**WHAT NEEDS TO BE DONE:** Restate the entire listing word for word.

**DATASET EXTRACT:**

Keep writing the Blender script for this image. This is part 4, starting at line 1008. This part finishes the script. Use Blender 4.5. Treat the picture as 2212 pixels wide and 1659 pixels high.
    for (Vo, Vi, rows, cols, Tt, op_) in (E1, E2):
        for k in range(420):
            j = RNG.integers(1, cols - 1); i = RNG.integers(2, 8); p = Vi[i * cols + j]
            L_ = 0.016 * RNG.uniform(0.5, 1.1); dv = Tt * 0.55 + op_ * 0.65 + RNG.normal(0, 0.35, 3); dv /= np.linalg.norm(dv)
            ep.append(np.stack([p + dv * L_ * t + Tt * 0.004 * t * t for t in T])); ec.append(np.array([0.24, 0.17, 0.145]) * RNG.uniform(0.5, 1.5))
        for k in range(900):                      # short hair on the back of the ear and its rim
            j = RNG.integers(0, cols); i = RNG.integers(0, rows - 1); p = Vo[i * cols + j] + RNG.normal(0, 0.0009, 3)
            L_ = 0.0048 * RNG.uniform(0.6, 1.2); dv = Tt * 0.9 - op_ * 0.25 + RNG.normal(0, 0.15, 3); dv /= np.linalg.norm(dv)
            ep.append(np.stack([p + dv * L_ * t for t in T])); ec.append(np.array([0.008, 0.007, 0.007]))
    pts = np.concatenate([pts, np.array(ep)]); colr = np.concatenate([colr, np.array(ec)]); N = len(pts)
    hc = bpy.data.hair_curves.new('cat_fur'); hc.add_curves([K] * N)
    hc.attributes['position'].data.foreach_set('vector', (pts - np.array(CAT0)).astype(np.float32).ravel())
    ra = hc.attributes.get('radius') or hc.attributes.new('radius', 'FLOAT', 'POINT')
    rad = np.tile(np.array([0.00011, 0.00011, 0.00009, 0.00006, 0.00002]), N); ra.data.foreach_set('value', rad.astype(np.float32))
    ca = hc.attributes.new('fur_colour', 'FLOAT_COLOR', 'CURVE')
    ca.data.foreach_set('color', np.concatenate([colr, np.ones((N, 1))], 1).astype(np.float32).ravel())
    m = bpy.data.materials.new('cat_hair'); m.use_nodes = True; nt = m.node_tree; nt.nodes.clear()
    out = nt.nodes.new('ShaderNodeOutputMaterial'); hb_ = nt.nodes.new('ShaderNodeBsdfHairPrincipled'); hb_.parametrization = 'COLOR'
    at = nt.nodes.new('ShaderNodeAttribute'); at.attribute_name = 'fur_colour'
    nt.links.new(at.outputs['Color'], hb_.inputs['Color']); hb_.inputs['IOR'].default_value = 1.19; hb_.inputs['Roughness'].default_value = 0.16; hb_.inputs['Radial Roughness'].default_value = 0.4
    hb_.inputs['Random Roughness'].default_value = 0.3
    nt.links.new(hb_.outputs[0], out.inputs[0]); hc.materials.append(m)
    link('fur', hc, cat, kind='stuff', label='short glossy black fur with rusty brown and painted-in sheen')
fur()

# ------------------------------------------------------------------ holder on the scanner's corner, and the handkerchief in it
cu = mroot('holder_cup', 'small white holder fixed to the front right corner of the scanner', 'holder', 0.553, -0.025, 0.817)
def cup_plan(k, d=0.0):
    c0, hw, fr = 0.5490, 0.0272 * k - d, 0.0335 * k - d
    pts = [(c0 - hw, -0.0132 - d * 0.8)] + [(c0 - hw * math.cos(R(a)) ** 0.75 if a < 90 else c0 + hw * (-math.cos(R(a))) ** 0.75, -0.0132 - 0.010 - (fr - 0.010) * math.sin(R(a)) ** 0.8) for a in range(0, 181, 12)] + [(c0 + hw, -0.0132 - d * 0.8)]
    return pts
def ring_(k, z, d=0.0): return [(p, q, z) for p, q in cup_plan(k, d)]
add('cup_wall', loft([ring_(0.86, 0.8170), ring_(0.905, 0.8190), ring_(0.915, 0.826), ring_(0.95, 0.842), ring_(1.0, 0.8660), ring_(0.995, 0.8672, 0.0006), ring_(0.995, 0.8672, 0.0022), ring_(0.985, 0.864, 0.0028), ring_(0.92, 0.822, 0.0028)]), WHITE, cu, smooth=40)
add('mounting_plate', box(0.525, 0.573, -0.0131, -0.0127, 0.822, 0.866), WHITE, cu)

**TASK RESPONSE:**
Keep writing the Blender script for this image. This is part 4, starting at line 1008. This part finishes the script. Use Blender 4.5. Treat the picture as 2212 pixels wide and 1659 pixels high.
    for (Vo, Vi, rows, cols, Tt, op_) in (E1, E2):
        for k in range(420):
            j = RNG.integers(1, cols - 1); i = RNG.integers(2, 8); p = Vi[i * cols + j]
            L_ = 0.016 * RNG.uniform(0.5, 1.1); dv = Tt * 0.55 + op_ * 0.65 + RNG.normal(0, 0.35, 3); dv /= np.linalg.norm(dv)
            ep.append(np.stack([p + dv * L_ * t + Tt * 0.004 * t * t for t in T])); ec.append(np.array([0.24, 0.17, 0.145]) * RNG.uniform(0.5, 1.5))
        for k in range(900):                      # short hair on the back of the ear and its rim
            j = RNG.integers(0, cols); i = RNG.integers(0, rows - 1); p = Vo[i * cols + j] + RNG.normal(0, 0.0009, 3)
            L_ = 0.0048 * RNG.uniform(0.6, 1.2); dv = Tt * 0.9 - op_ * 0.25 + RNG.normal(0, 0.15, 3); dv /= np.linalg.norm(dv)
            ep.append(np.stack([p + dv * L_ * t for t in T])); ec.append(np.array([0.008, 0.007, 0.007]))
    pts = np.concatenate([pts, np.array(ep)]); colr = np.concatenate([colr, np.array(ec)]); N = len(pts)
    hc = bpy.data.hair_curves.new('cat_fur'); hc.add_curves([K] * N)
    hc.attributes['position'].data.foreach_set('vector', (pts - np.array(CAT0)).astype(np.float32).ravel())
    ra = hc.attributes.get('radius') or hc.attributes.new('radius', 'FLOAT', 'POINT')
    rad = np.tile(np.array([0.00011, 0.00011, 0.00009, 0.00006, 0.00002]), N); ra.data.foreach_set('value', rad.astype(np.float32))
    ca = hc.attributes.new('fur_colour', 'FLOAT_COLOR', 'CURVE')
    ca.data.foreach_set('color', np.concatenate([colr, np.ones((N, 1))], 1).astype(np.float32).ravel())
    m = bpy.data.materials.new('cat_hair'); m.use_nodes = True; nt = m.node_tree; nt.nodes.clear()
    out = nt.nodes.new('ShaderNodeOutputMaterial'); hb_ = nt.nodes.new('ShaderNodeBsdfHairPrincipled'); hb_.parametrization = 'COLOR'
    at = nt.nodes.new('ShaderNodeAttribute'); at.attribute_name = 'fur_colour'
    nt.links.new(at.outputs['Color'], hb_.inputs['Color']); hb_.inputs['IOR'].default_value = 1.19; hb_.inputs['Roughness'].default_value = 0.16; hb_.inputs['Radial Roughness'].default_value = 0.4
    hb_.inputs['Random Roughness'].default_value = 0.3
    nt.links.new(hb_.outputs[0], out.inputs[0]); hc.materials.append(m)
    link('fur', hc, cat, kind='stuff', label='short glossy black fur with rusty brown and painted-in sheen')
fur()

# ------------------------------------------------------------------ holder on the scanner's corner, and the handkerchief in it
cu = mroot('holder_cup', 'small white holder fixed to the front right corner of the scanner', 'holder', 0.553, -0.025, 0.817)
def cup_plan(k, d=0.0):
    c0, hw, fr = 0.5490, 0.0272 * k - d, 0.0335 * k - d
    pts = [(c0 - hw, -0.0132 - d * 0.8)] + [(c0 - hw * math.cos(R(a)) ** 0.75 if a < 90 else c0 + hw * (-math.cos(R(a))) ** 0.75, -0.0132 - 0.010 - (fr - 0.010) * math.sin(R(a)) ** 0.8) for a in range(0, 181, 12)] + [(c0 + hw, -0.0132 - d * 0.8)]
    return pts
def ring_(k, z, d=0.0): return [(p, q, z) for p, q in cup_plan(k, d)]
add('cup_wall', loft([ring_(0.86, 0.8170), ring_(0.905, 0.8190), ring_(0.915, 0.826), ring_(0.95, 0.842), ring_(1.0, 0.8660), ring_(0.995, 0.8672, 0.0006), ring_(0.995, 0.8672, 0.0022), ring_(0.985, 0.864, 0.0028), ring_(0.92, 0.822, 0.0028)]), WHITE, cu, smooth=40)
add('mounting_plate', box(0.525, 0.573, -0.0131, -0.0127, 0.822, 0.866), WHITE, cu)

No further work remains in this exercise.